焼く前に、赤身と赤身の間に入っている脂肪がどれくらいあるかを確認します。
脂肪が多い場合は、油をあまり使わずに焼き上げることで、適度な脂肪が溶けてあふれ出し、さっぱりと食べることができるでしょう。
レモンやポン酢、わさび醤油などのさっぱりとした調味料で食べることで、脂っぽさを抑えることができます。
黒毛和種のような和牛肉に比べて、やや風味が劣るような海外産の牛肉では、レモンやポン酢をかけることで、風味の悪さを打ち消すことができるでしょう。
ほどよく脂肪が入っているイチボには、わさび醤油がおすすめです。
お寿司の大トロを食べるような感覚で、わさびをのせ、醤油を少量つけて食べると良いでしょう。

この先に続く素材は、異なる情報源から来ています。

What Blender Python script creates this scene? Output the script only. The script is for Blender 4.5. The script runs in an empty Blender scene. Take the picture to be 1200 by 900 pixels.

さらに、サラダや野菜を一緒に食べることで、口の中の余分な脂を吸収し、さっぱりとした味わいを楽しめるでしょう。
イチボステーキに合う味付けやお酒
イチボステーキの味付けは、赤身の旨みや脂肪の旨みを引き立たせるような、岩塩や海塩が良いでしょう。
塩の量は、多い方が脂肪のこってりした風味を抑えることができます。
黒毛和種のような和牛肉の場合、焼くときに塩をひとふりするだけでも美味しいですが、
コショウやガーリック、ローズマリー、タイムなどのハーブを使うとさらに風味が増します。
高級なA5ランクの和牛肉では、生肉でも感じられるような脂肪の芳醇な香り、甘く脂っぽい和牛香(わぎゅうこう)が備わっています。
そのため、海外のステーキ料理のような、こってりとしたソースがなくても、十分その美味しさを堪能できます。
すっきりとした食べ方の1つとして、わさび醤油もおすすめです。
和牛肉には甘みがあるため、甘みを抑えた醤油が合います。
以上のように、肉本来の味わいを楽しむ食べ方がおすすめですが、味つけについては好みが分かれるため、好みの味つけを見つけていきましょう。
一方、イチボステーキに合うお酒は、赤ワインが一般的です。
赤ワインに含まれるタンニンは渋味があり、肉の脂っぽさを抑える役割があります。
レモンですっきりと食べる場合は、白ワインが合うと言われています。
お祝いの日やハレの日に高級和牛肉を食べる場合、スパークリングワインでお祝いしながら食べるのもおすすめです。
食べていて脂肪が気になる場合は、途中で口飽きすることもあるので、すっきりした炭酸系のお酒、ビール等も合わせることで、おいしく食べることができるでしょう。
また、さわやかな味わいの日本酒や焼酎もおすすめです。
焼酎は、芋焼酎よりもクセがなくすっきりとした麦焼酎が良いでしょう。
以上のような味付けとお酒の組み合わせで、イチボステーキをより一層楽しむことができます。
まとめ
イチボは希少部位で高級感のあるお肉です。
サーロインやミスジなどのステーキとはまた違う味わいを楽しめます。是非、焼肉屋やステーキ店、精肉店で購入しその違いを楽しんでみてください。